Araibi used to play for the Bahraini national team and now plays for a semi-professional soccer club in Australia. He has received strong support from sporting groups there.

The letter from his wife, whose name was withheld for privacy reasons, said she is “anxiously waiting for a glimpse of hope to have my husband return home” to Australia.

Araibi was detained upon his arrival in Bangkok in late November for a honeymoon with his wife. He has been held at the Bangkok Remand Prison for extradition hearings for two months.

“My husband and I had travelled to Thailand because we thought it would be the perfect country to have our honeymoon in,” his wife wrote to Gen Prayut.

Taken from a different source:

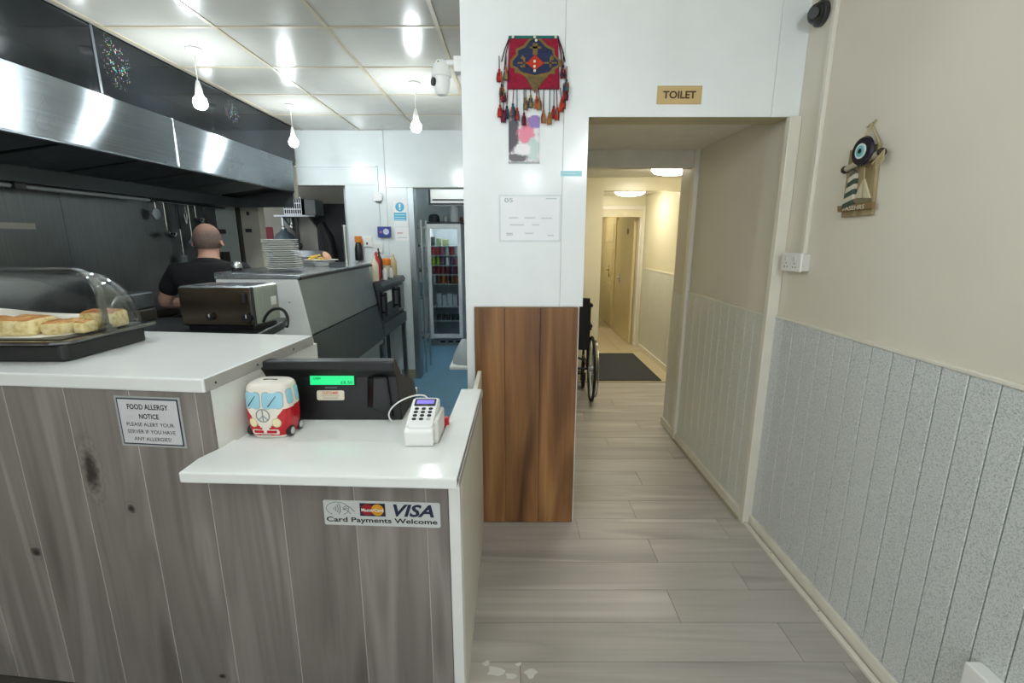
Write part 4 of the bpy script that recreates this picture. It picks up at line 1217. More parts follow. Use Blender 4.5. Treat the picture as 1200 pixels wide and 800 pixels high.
MB().cyl((cx - .008, cy - .0285, 2.275), (cx - .008, cy - .031, 2.274), .004, n=8).build('screw', DKGREY, pz_)

# ---- carpet bag
bag = thing('carpet_bag', 'red woven carpet bag with tassels hung on the white wall', 'wall hanging', (.095, YW - .006, 2.25))
WRED = M('crimson pile weave', '#8E1230', .9, var=.25, vscale=120)
WNAVY = M('navy pile weave', '#27304F', .9, var=.25, vscale=120)
WGOLD = M('ochre pile weave', '#7A6334', .9, var=.25, vscale=120)
WORG = M('rust pile weave', '#B8351F', .9, var=.2, vscale=120)
WGRN = M('teal pile weave', '#1E6E69', .9, var=.2, vscale=120)
WBLK = M('dark wool', '#2B2530', .9, var=.3, vscale=150)
yb = YW - .0005
def bagp(u, v): q = at(u, v, Y=YW - .015); return q.x, q.z
bl_, br_ = bagp(594, 104), bagp(656, 104); tl__, tr__ = bagp(597, 43), bagp(654, 43)
MB().prism([bl_, br_, tr__, tl__], YW - .016, YW - .001, 'y').build('bag_body', WRED, bag, bevel=.005)
cx0, cz0 = bagp(627, 72)
SX = (br_[0] - bl_[0]) / 280.0
def px(x, y): return (cx0 + (x - 268) * SX * .98, cz0 + (195 - y) * SX * .98)
def layer(name, pts, mat, lift): MB().prism([px(*p) for p in pts], YW - .016 - lift, YW - .0155, 'y').build(name, mat, bag)
layer('medallion_border', [(135, 190), (165, 160), (165, 135), (205, 120), (230, 90), (265, 70), (300, 90), (330, 115), (370, 135), (372, 165), (405, 190), (412, 215), (375, 235), (375, 255), (345, 258), (330, 275), (305, 300), (268, 350), (235, 300), (215, 270), (190, 255), (160, 250), (160, 230), (135, 225)], WGOLD, .0015)
layer('medallion', [(150, 195), (178, 165), (178, 143), (215, 130), (240, 98), (265, 82), (292, 98), (322, 127), (358, 143), (362, 168), (392, 195), (392, 212), (362, 225), (345, 245), (268, 262), (195, 245), (175, 225), (150, 215)], WNAVY, .0030)
for pts in ([(255, 110), (280, 110), (280, 165), (255, 165)], [(240, 125), (300, 125), (300, 135), (240, 135)], [(190, 180), (200, 165), (215, 180), (215, 225), (190, 225), (190, 215), (205, 215), (205, 190)], [(345, 180), (355, 165), (368, 180), (368, 190), (355, 190), (355, 225), (345, 225)], [(175, 200), (235, 200), (235, 208), (175, 208)], [(300, 200), (385, 200), (385, 208), (300, 208)]):
    layer('woven_hook', pts, WGOLD, .0042)
layer('centre_lozenge', [(222, 205), (268, 165), (315, 205), (268, 240)], WORG, .0050)
layer('pendant_motif', [(215, 270), (325, 270), (300, 300), (268, 335), (236, 300)], M('olive weave', '#6B5C3A', .9, var=.25, vscale=120), .0042)
MB().prism([(tl__[0] - .004, tl__[1] - .008), (tr__[0] + .004, tr__[1] - .008), (tr__[0] + .004, tr__[1] + .004), (tl__[0] - .004, tl__[1] + .004)], YW - .020, YW - .001, 'y').build('top_binding', WGRN, bag, bevel=.004)
SHELL = M('white shell button', '#E3DCC4', .3)
for bx, by in ((264, 82), (272, 98), (265, 198), (265, 222), (266, 243), (150, 82), (375, 82)):
    q = px(bx, by); MB().cyl((q[0], YW - .021, q[1]), (q[0], YW - .026, q[1]), .0055, n=12).build('button', SHELL, bag)
TC = [M('rust tassel', '#A8321F', .9, var=.3, vscale=200), WBLK, M('ochre tassel', '#8C7440', .9, var=.3, vscale=200), M('wine tassel', '#6E1730', .9, var=.3, vscale=200), M('teal tassel', '#2C5560', .9, var=.3, vscale=200), M('orange tassel', '#C2512A', .9, var=.3, vscale=200)]
random.seed(11)
def tassel(x, z0, L, tl_, mat, lean=0.0, r=.0115):
    yq = YW - .012 - random.random() * .004
    t = MB().lathe([(0, 0), (.0045, -.002), (.0055, -.010), (.004, -.014), (r * .8, -.03), (r, -tl_ * .8), (r * .8, -tl_), (0, -tl_ * .98)], n=10)
    t.xf(Matrix.Translation((x + lean, yq, z0 - L)) @ Matrix.Rotation(lean * 2.0, 4, 'Y'))
    o = t.build('tassel', [mat], bag, smooth=True)
    MB().tube([(x, yq, z0), (x + lean * .6, yq, z0 - L * .6), (x + lean, yq, z0 - L)], .0021, 6).build('cord', TC[random.choice([1, 1, 4, 3])], o)
    for sgn in (-1, .1, 1):
        c2 = random.choice(TC)
        q = Vector((x + lean + sgn * r * .55, yq - r * .62, z0 - L - .016))
        MB().tube([q, q + Vector((sgn * .0015, 0, -(tl_ - .02) * .6)), q + Vector((sgn * .002, .001, -(tl_ - .010)))], [.0015, .0034, .0020], 6).build('strand', c2, o)
zb_ = bl_[1]
seq = [(594, 130, 1, -.004), (601, 127, 4, -.004), (606, 132, 0, 0), (614, 138, 3, 0), (616, 120, 2, 0), (622, 117, 2, .002), (629, 118, 5, 0), (632, 120, 2, .004), (637, 135, 2, 0), (644, 137, 2, 0), (649, 130, 3, 0), (653, 132, 0, .004), (658, 122, 0, .006)]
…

“We travelled together, excited to arrive in Thailand, only to be met with imprisonment, and the threat for my husband to be sent back to Bahrain where his life will be in danger.”

Araibi has said he was blindfolded and had his legs beaten while he was held in Bahrain in 2012.

He said he believed he is targeted for extradition and arrest because of his Shia faith and because his brother was politically active. Bahrain has a Shia majority but is ruled by a Sunni monarchy, and has a reputation for harsh repression since the failed “Arab Spring” uprising in 2011.

“I am frightened for my husband’s life and our future. His future lies in your hands,” his wife wrote. “Please help my husband come home.”